4) When the second creditor reached half of its claim, carry on until all of them reached the halfway mark.
N.B. this rule uses the expression “all of them” because the rule can be applied to more than 3 lenders.
5) After each lender reached the half-mark point of their loss, the rule alters one more time. The highest lender will start claiming coins back until its loss will equal the loss of the second highest lender.
*Both highest lenders record a loss of 100 coins
*The first lender records a loss of 50 coins
6) Continue to divide the coins until the loss recorded by the two highest lenders matches the loss recorded by the first one.
*All three lenders record equal losses (50 coins)
7) Carry one ensuring they all record an equal loss.
If this division is a bit unclear, the following visual representation should help.
To make things more interesting, let us introduce a fourth lender. This fourth lender is owed 400 coins. And let’s repeat the rules mentioned above:
1. Organise the creditors in ascending order.
2. Divide the sum claimed by all until the lowest lender reaches half its claim.
*The first lender reached its halfway point (50 coins).
3. Continue the division until the next creditor reaches half of its claim. The first creditor’s loss remains at half of its lent sum.
*The second lender reached its halfway point (100 coins).
4. When the second creditor reached half of its claim, carry on until all of them reached the halfway mark.
Imagine these are water bottles and you carry on filling them half full from left to right.
If there are more than 4 creditors, this step will be continued for however many creditors there are.
5. After all lenders reached the half-mark point of their loss, the rule alters. The highest lender will start claiming coins back until its loss will equal the loss of the previous highest lender.
6. The coins will be awarded to the highest lender(s) until the loss recorded by the highest lender(s) matches the loss recorded by the one before them.
You can imagine we are now filling in the bottles from right to left until all of them have the same empty space.
7. Carry one ensuring they all record an equal loss.
Is this the fairest way of reclaiming debt? Definitely not the simplest.
Now that your mind was stretched a bit, you can contemplate a more simple concept – fairness.
Generally, when aiming to achieve fairness, society looks at what was agreed upon previously.
This is the temporal aspect of fairness. We respect the precedent. Do we think our predecessors were somehow wiser? Or is it done out of complacency? It is easier to rely on conclusions already reached by others?
Is this because we want to be consistent with what was agreed upon previously? Is consistency vital for fairness? If so, why did the Jews stop repaying claims following the formula above? At some point, they decided to discard it – and break the consistency criteria.
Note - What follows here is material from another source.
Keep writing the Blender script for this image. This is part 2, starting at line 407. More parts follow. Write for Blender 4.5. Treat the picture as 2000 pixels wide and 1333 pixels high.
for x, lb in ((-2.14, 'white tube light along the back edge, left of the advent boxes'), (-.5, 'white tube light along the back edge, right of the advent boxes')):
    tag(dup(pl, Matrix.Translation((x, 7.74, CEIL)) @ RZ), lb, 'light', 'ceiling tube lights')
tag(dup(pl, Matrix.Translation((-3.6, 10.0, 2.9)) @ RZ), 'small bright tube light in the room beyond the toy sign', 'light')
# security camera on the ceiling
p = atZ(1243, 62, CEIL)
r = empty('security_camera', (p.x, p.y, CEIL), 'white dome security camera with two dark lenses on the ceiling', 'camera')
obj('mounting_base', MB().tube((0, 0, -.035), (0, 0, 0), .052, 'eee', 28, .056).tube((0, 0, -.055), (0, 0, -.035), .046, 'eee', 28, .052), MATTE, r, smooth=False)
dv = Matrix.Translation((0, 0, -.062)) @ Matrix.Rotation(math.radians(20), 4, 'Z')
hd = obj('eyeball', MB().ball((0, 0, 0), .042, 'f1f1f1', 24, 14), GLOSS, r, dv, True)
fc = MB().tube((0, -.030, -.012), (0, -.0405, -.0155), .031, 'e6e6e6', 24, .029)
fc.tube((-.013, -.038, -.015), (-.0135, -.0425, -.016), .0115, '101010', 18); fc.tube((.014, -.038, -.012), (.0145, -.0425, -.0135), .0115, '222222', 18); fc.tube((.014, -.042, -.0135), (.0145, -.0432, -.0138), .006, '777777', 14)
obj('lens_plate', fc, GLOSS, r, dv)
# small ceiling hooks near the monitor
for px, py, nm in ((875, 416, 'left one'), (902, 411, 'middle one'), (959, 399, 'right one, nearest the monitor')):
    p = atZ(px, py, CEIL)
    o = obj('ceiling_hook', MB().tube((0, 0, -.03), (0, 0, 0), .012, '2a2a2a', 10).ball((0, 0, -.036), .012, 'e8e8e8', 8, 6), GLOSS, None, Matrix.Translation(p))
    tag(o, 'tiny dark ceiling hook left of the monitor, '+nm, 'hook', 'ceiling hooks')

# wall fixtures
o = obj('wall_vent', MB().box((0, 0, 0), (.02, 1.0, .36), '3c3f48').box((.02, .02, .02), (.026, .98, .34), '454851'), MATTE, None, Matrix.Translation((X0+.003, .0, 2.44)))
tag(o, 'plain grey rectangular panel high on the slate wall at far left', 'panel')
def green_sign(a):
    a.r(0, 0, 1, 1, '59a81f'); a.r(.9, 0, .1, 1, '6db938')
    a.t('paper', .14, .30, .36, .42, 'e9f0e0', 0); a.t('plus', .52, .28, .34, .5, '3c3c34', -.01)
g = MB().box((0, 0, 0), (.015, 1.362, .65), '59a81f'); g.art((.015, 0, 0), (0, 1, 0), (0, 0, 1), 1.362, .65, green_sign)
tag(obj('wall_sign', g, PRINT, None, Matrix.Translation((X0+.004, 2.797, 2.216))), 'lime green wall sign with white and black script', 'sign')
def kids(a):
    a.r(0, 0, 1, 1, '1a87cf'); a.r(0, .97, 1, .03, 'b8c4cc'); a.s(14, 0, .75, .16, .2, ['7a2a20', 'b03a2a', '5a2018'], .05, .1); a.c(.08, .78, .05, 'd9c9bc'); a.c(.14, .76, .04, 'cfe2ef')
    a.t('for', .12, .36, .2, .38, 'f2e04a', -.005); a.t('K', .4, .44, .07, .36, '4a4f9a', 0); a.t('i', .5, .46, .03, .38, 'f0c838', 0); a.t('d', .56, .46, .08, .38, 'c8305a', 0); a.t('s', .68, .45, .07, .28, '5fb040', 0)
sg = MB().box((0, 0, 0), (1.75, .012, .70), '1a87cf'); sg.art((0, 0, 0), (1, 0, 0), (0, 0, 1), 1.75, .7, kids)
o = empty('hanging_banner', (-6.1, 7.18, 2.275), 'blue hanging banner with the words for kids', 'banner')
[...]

So, throughout time, when society changes, our perception of fairness changes.
Because it would be very demanding & time-consuming, we refer back to previous cases when we need to evaluate what is fair and what is not… and, generally, this is a reasonable decision because other people have spent an awful lot of time to reach those conclusions. Also, because there was a precedent, society is more likely to accept similar decisions on related matters. But what if the ones before us were biased, what if their interests conflicted with what is equitable? What if they knowingly or unknowingly missed some aspects of the problem? Or what if nowadays there are more factors to consider when evaluating fairness?
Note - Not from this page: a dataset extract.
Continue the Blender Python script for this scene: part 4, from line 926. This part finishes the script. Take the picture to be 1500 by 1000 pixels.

Transparency should also be a characteristic of fairness. This way when people are taking decisions, it increases the level of predictability. We’re also reassured that each of us receives the same treatment. But what about the cases when receiving the same treatment would be unfair? If our contribution to a goal is more (or less) than our team members, should we receive the same reward? And how and who decides what is what?
Just as well, transparency should be questioned. I struggle to find a situation where transparency would count as unfair – but, nevertheless, I question it. Because it is healthy to question fairness. Can you think of a situation where transparency would hinder fairness?
The way a community defines fairness influences how the people from that community take decisions and, implicitly, how that community evolves. Our society’s policymakers have a huge impact on our lives. Notice what civilisation looks like in the west compared to the east. To what extent do you think our perceptions of fairness played a role in this?
When should we accept the precedent & status quo as good enough, and when should we fight the norm?